Alleluia! Christ is Risen!

One of the benefits of reading books is that it extends our sphere of imagination and speculation outside our own direct experience. We learn about lands, habits of mind, ways of cooking and looking, different from those we are used to; we learn that ideas have histories; and if we are perceptive these new ways of seeing can influence the way we see ourselves, jolting our habits of mind.
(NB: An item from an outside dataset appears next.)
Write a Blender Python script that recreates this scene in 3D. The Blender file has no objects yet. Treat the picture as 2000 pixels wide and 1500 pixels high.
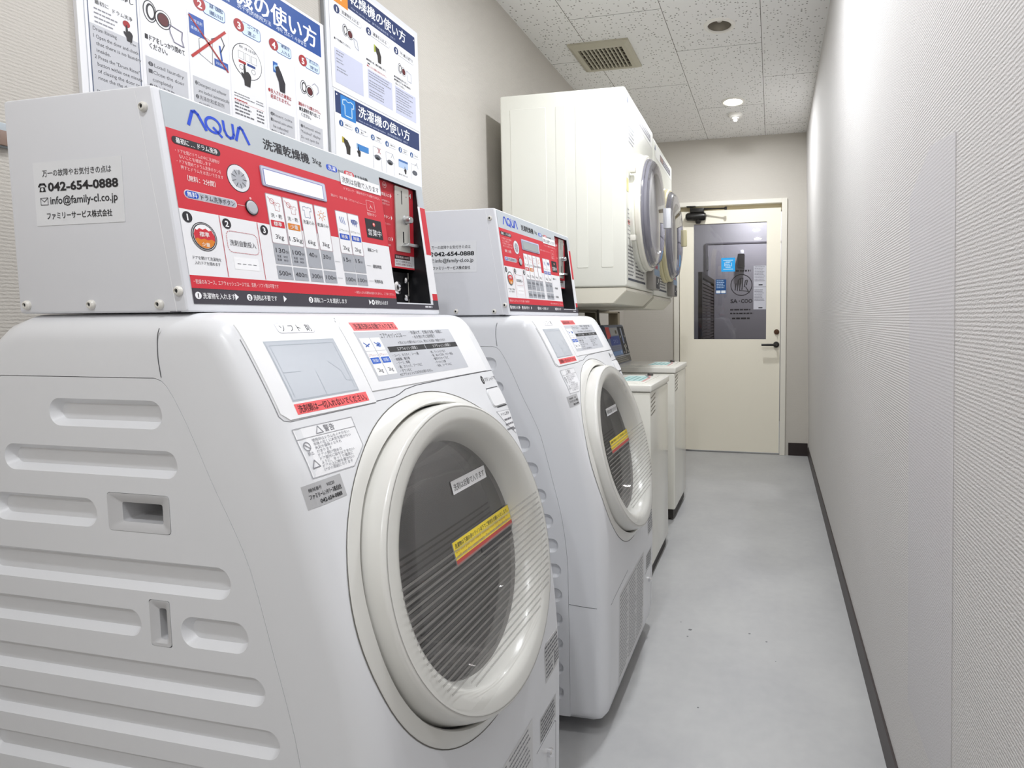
import bpy, bmesh, math, random
import numpy as np
from mathutils import Vector, Matrix

random.seed(7)
S = bpy.context.scene
COL = S.collection
PI = math.pi

# ------------------------------------------------------------------ camera
YAW, PIT, ROL = -0.217142879, -0.0697634015, -0.00652264632
PPX, PPY, FPX, EYE = 1254.793845, 703.3080714, 1150.0, 1.12
fwd = Vector((math.sin(YAW) * math.cos(PIT), math.cos(YAW) * math.cos(PIT), math.sin(PIT)))
rgt = Vector((math.cos(YAW), -math.sin(YAW), 0))
upv = rgt.cross(fwd)
r2 = math.cos(ROL) * rgt + math.sin(ROL) * upv
u2 = -math.sin(ROL) * rgt + math.cos(ROL) * upv
cam = bpy.data.cameras.new('camera')
cam.sensor_width = 36
cam.lens = FPX * 36 / 2000
cam.shift_x = -(PPX - 1000) / 2000
cam.shift_y = (PPY - 750) / 2000
cam.clip_start = 0.02
co = bpy.data.objects.new('camera', cam)
COL.objects.link(co)
M = Matrix.Identity(4)
for i in range(3):
    M[i][0], M[i][1], M[i][2] = r2[i], u2[i], -fwd[i]
M[0][3], M[1][3], M[2][3] = 0, 0, EYE
co.matrix_world = M
S.camera = co

# ------------------------------------------------------------------ world, exposure
W = bpy.data.worlds.new('world')
S.world = W
W.use_nodes = True
W.node_tree.nodes['Background'].inputs[0].default_value = (0.9, 0.95, 1, 1)
W.node_tree.nodes['Background'].inputs[1].default_value = 0.2
S.view_settings.view_transform = 'Standard'
S.view_settings.look = 'None'
S.view_settings.gamma = 1
S.view_settings.use_curve_mapping = False
S.view_settings.exposure = 0.12
LAMP_W = {'far': 14.0, 'vestibule': 24.0}
NEAR = ((2.0, 18.0), (0.95, 6.0), (-0.1, 11.5), (-1.15, 9.5))   # the lit row towards and behind the camera: y, watts
LAMP_COL = (0.94, 0.965, 1.0)

# ------------------------------------------------------------------ dimensions
L = 4.897          # end wall
ZC = 2.573         # ceiling
XL = -1.242        # left wall
XR0, XR1 = 0.297, 0.247   # right wall at floor, at ceiling (it leans a little)
YB = -1.7          # wall behind the camera
LV = 6.55          # far wall of the lobby beyond the door
M1 = (-0.720, 0.604)
M2 = (-0.683, 1.455)

# ------------------------------------------------------------------ materials
def lin(c):
    c = c / 255.0
    return c / 12.92 if c <= 0.04045 else ((c + 0.055) / 1.055) ** 2.4

def rgb(h):
    if isinstance(h, str):
        h = (int(h[0:2], 16), int(h[2:4], 16), int(h[4:6], 16))
    return (lin(h[0]), lin(h[1]), lin(h[2]), 1)

MATS = {}

def mat(name, col, rough=0.5, metal=0.0, spec=0.5, emit=0, noise=0, nscale=30, bump=0, coat=0):
    if name in MATS:
        return MATS[name]
    m = bpy.data.materials.new(name)
    m.use_nodes = True
    nt = m.node_tree
    b = nt.nodes['Principled BSDF']
    b.inputs['Base Color'].default_value = rgb(col)
    b.inputs['Roughness'].default_value = rough
    b.inputs['Metallic'].default_value = metal
    b.inputs['Specular IOR Level'].default_value = spec
    b.inputs['Coat Weight'].default_value = coat
    if emit:
        b.inputs['Emission Color'].default_value = rgb(col)
        b.inputs['Emission Strength'].default_value = emit
    if noise or bump:
        tc = nt.nodes.new('ShaderNodeTexCoord')
        nz = nt.nodes.new('ShaderNodeTexNoise')
        nz.inputs['Scale'].default_value = nscale
        nz.inputs['Detail'].default_value = 4
        nt.links.new(tc.outputs['Object'], nz.inputs['Vector'])
        if noise:
            mx = nt.nodes.new('ShaderNodeMix')
            mx.data_type = 'RGBA'
            c = rgb(col)
            mx.inputs[6].default_value = tuple(x * (1 - noise) for x in c[:3]) + (1,)
            mx.inputs[7].default_value = tuple(min(1, x * (1 + noise)) for x in c[:3]) + (1,)
            nt.links.new(nz.outputs['Fac'], mx.inputs[0])
            nt.links.new(mx.outputs[2], b.inputs['Base Color'])
        if bump:
            bp = nt.nodes.new('ShaderNodeBump')
            bp.inputs['Strength'].default_value = bump
            bp.inputs['Distance'].default_value = 0.002
            nt.links.new(nz.outputs['Fac'], bp.inputs['Height'])
            nt.links.new(bp.outputs[0], b.inputs['Normal'])
    MATS[name] = m
    return m

def ink(h):
    return mat('ink_' + h, h, rough=0.45, spec=0.3)

def clear(name, tint, gloss=0.08, rough=0.02, fk=0.45):
    if name in MATS:
        return MATS[name]
    m = bpy.data.materials.new(name)
    m.use_nodes = True
    nt = m.node_tree
    for n in list(nt.nodes):
        nt.nodes.remove(n)
    out = nt.nodes.new('ShaderNodeOutputMaterial')
    tr = nt.nodes.new('ShaderNodeBsdfTransparent')
    tr.inputs[0].default_value = tint
    gl = nt.nodes.new('ShaderNodeBsdfGlossy')
    gl.inputs['Roughness'].default_value = rough
    fr = nt.nodes.new('ShaderNodeLayerWeight')
    fr.inputs[0].default_value = 0.25
    mr = nt.nodes.new('ShaderNodeMath')
    mr.operation = 'MULTIPLY_ADD'
    mr.inputs[1].default_value = fk
    mr.inputs[2].default_value = gloss
    mx = nt.nodes.new('ShaderNodeMixShader')
    nt.links.new(fr.outputs['Fresnel'], mr.inputs[0])
    nt.links.new(mr.outputs[0], mx.inputs[0])
    nt.links.new(tr.outputs[0], mx.inputs[1])
    nt.links.new(gl.outputs[0], mx.inputs[2])
    nt.links.new(mx.outputs[0], out.inputs[0])
    MATS[name] = m
    return m

def veil(name, col, k):
    m = mat(name, col, rough=.6)
    nt = m.node_tree
    tr = nt.nodes.new('ShaderNodeBsdfTransparent')
    mx = nt.nodes.new('ShaderNodeMixShader')
    mx.inputs[0].default_value = k
    nt.links.new(tr.outputs[0], mx.inputs[1])
    nt.links.new(nt.nodes['Principled BSDF'].outputs[0], mx.inputs[2])
    nt.links.new(mx.outputs[0], nt.nodes['Material Output'].inputs[0])
    return m

def wall_mat(name, c1, c2, rib=1.0):
    m = bpy.data.materials.new(name)
    m.use_nodes = True
    nt = m.node_tree
    N, K = nt.nodes.new, nt.links.new
    b = nt.nodes['Principled BSDF']
    b.inputs['Roughness'].default_value = 0.75
    b.inputs['Specular IOR Level'].default_value = 0.25
    tc = N('ShaderNodeTexCoord')
    mp = N('ShaderNodeMapping')
    mp.inputs['Scale'].default_value = (190, 190, 420)
    n1 = N('ShaderNodeTexNoise')
    n1.inputs['Scale'].default_value = 1.0
    n1.inputs['Detail'].default_value = 3
    n2 = N('ShaderNodeTexNoise')
    n2.inputs['Scale'].default_value = 1.6
    n2.inputs['Detail'].default_value = 2
    wv = N('ShaderNodeTexWave')
    wv.wave_type = 'BANDS'
    wv.bands_direction = 'Z'
    wv.inputs['Scale'].default_value = 52
    wv.inputs['Distortion'].default_value = 1.0
    wv.inputs['Detail'].default_value = 1.5
    wv.inputs['Detail Scale'].default_value = 6
    ad = N('ShaderNodeMath')
    ad.operation = 'ADD'
    K(tc.outputs['Object'], mp.inputs[0])
    K(mp.outputs[0], n1.inputs['Vector'])
    K(tc.outputs['Object'], n2.inputs['Vector'])
    K(tc.outputs['Object'], wv.inputs['Vector'])
    K(n1.outputs['Fac'], ad.inputs[0])
    ml = N('ShaderNodeMath')
    ml.operation = 'MULTIPLY'
    ml.inputs[1].default_value = 0.35
    K(wv.outputs['Fac'], ml.inputs[0])
    K(ml.outputs[0], ad.inputs[1])
    bp = N('ShaderNodeBump')
    bp.inputs['Strength'].default_value = 0.45 * rib
    bp.inputs['Distance'].default_value = 0.0022
    K(ad.outputs[0], bp.inputs['Height'])
    K(bp.outputs[0], b.inputs['Normal'])
    mx = N('ShaderNodeMix')
    mx.data_type = 'RGBA'
    mx.inputs[6].default_value = rgb(c1)
    mx.inputs[7].default_value = rgb(c2)
    a2 = N('ShaderNodeMath')
    a2.operation = 'MULTIPLY_ADD'
    a2.inputs[1].default_value = 0.5
    K(n2.outputs['Fac'], a2.inputs[0])
    m3 = N('ShaderNodeMath')
    m3.operation = 'MULTIPLY'
    m3.inputs[1].default_value = 0.38
    K(ad.outputs[0], m3.inputs[0])
    K(m3.outputs[0], a2.inputs[2])
    K(a2.outputs[0], mx.inputs[0])
    K(mx.outputs[2], b.inputs['Base Color'])
    return m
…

Such a habit of mind has developed in Christian tradition in respect of sheep in spite of their differing status in Scripture. We think of that passage in Handel's Messiah "... we like sheep have gone astray" and immediately down-grade ourselves to rather helpless, vulnerable beings, totally dependent spiritually in the way that ewes are dependent on their shepherds for giving birth. We think of the terrible catastrophe of bad shepherds reported in Jeremiah 23 and Ezekiel 34 and we have never quite got ourselves to understand the importance of shepherds as the first recipients, outside the Holy Family, of the good news. And of course we think of the "Good Shepherd" earlier in Chapter 10 of John from which our reading is taken; and, indeed, our Reading mentions that the characteristic of the sheep of Jesus is that they recognise his voice.
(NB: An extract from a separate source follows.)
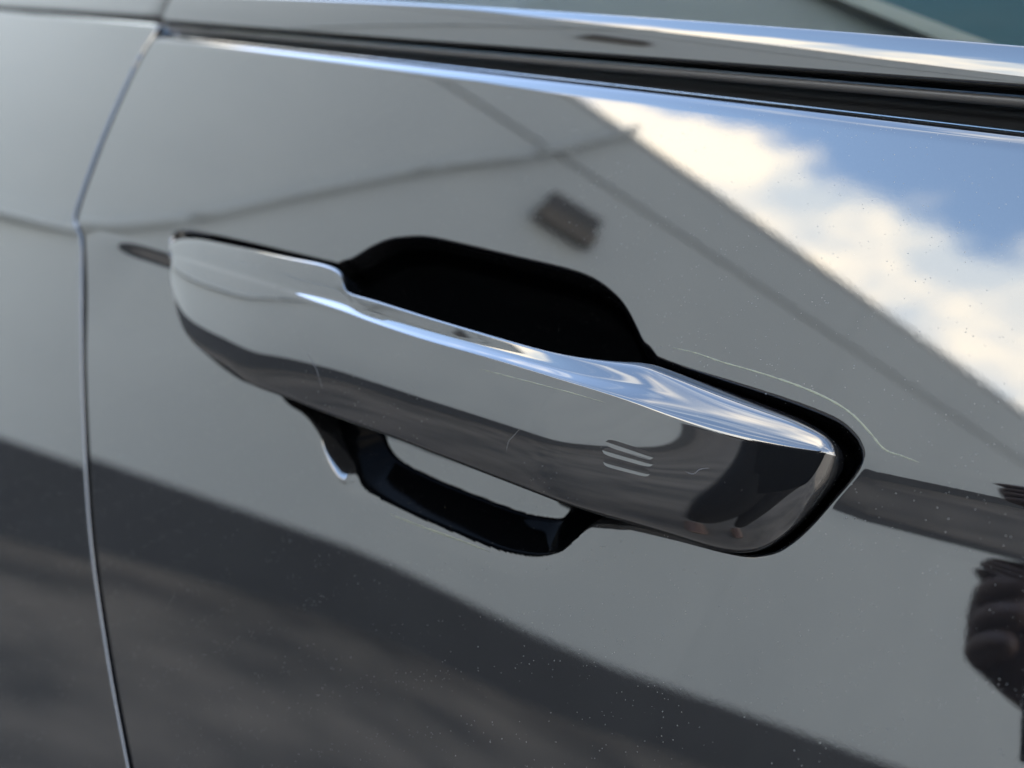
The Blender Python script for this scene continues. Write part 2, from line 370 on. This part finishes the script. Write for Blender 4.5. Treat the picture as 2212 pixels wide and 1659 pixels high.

But the important question for us is raised at the end of Saint John's Gospel which we heard last week when Jesus tells Saint Peter to feed his lambs and his sheep. And the question is whether we are the successors of Peter who do the feeding or whether we are the sheep that get fed. As always in the Gospels, in such parables as the Good Samaritan and the traveller, the Father and the Prodigal Son, the Pharisee and the Tax Collector, we have to ask ourselves which we are; and, more often than not, we tend to choose to be the weaker party, the dependent person, to be respectively the traveller, the son, and the tax collector which is all very well but that rather gets us off the hook when we are called upon to bear the responsibility of the Samaritan, the Father and the Pharisee.

So, it seems to me, the same kind of analysis applies to the sheep of Jesus. Because of what Jesus said to Peter, I believe that as his Easter people, as his successors and followers, we, the community of Christ, are shepherds in the world who are called upon to care for the countless sheep who are wretched and lost without a shepherd.

The idea of our mission is horribly complicated and indeed scarred by our Christian tradition of clerical hierarchy. Every time I read about the "Royal Priesthood" in the First Letter of Peter I can't help grimacing, wondering how long it will be before the expression has real meaning. And I suspect that the unhappy answer is that it will not be Scripture, theology, ecclesiology or even ethics that forces the change but pure economics. But, again, as shepherds we can't hang back and hope that somebody else will fix the problem

Setting aside, then,  these legitimate internal concerns, these responsibilities we have to face within our own Church structure, this is really a time for worrying about those countless sheep without a shepherd; for I firmly believe that we are part of Peter's Royal Priesthood which confers upon us immense responsibility. We simply can't go round identifying ourselves as helpless, we can't keep telling ourselves that doubt is the obverse on the coin of faith; if we think that then we'll convince nobody. There is a lot wrong with this age, more than I can encompass in a sermon, but one thing that can be said for it is that it recognises authenticity when it sees it and, conversely, it recognises superficiality. We will convince nobody if we say that what we want people to believe in is a God that we don't, well, quite believe in ourselves. As I wrote in the Newsletter last week, I don't know how electricity works but I know what happens when I switch the light on; and I don't know how aeroplanes get off the ground but every time I climb into one, I have absolute faith that it will. We have become too intellectual, too abstract, too worried about exactly how things work; we've become religious mechanics instead of being religious dancers; we've become analysts instead of celebrators; we've become theorists of salvation mechanics, anxious to know the meaning of what we rather oddly call Jesus' "work on the cross" instead of falling in love with him at the Resurrection, for surely the nearest experience we have to the apostles' experience of Resurrection is falling in love, when everything changes, when things go out of focus or refuse to take on a constant shape, when we are almost ill with anxiety, when we want to do everything right but don't know how, when we are frightened almost to death of doing something that will alienate the beloved.

That's why the annual celebration of Easter is so important; it reminds us when the Disciples were almost sick with love, it reminds us that as Easter People we may have evolved from falling in love to being in love; but to love is to share. How can we love Jesus so much and yet want to keep this a secret?

I say all this at a time when we are considering how we build on our recent achievements, poised to be more open in our love of Jesus to the wider community. This is no time to be reticent but equally we need to be careful to bear in mind the model we have been given. What people, what sheep, want as they roam about aimlessly is to be fed in all kinds of ways, not to be chided, not to be judged, not even to be preached at, but simply to be fed, to be smiled upon, to be encouraged, to be regarded with respect and to be treated lovingly; and, for the rest, as our Gospel reading says, these sheep will recognise the voice of Jesus, the voice of Jesus in us.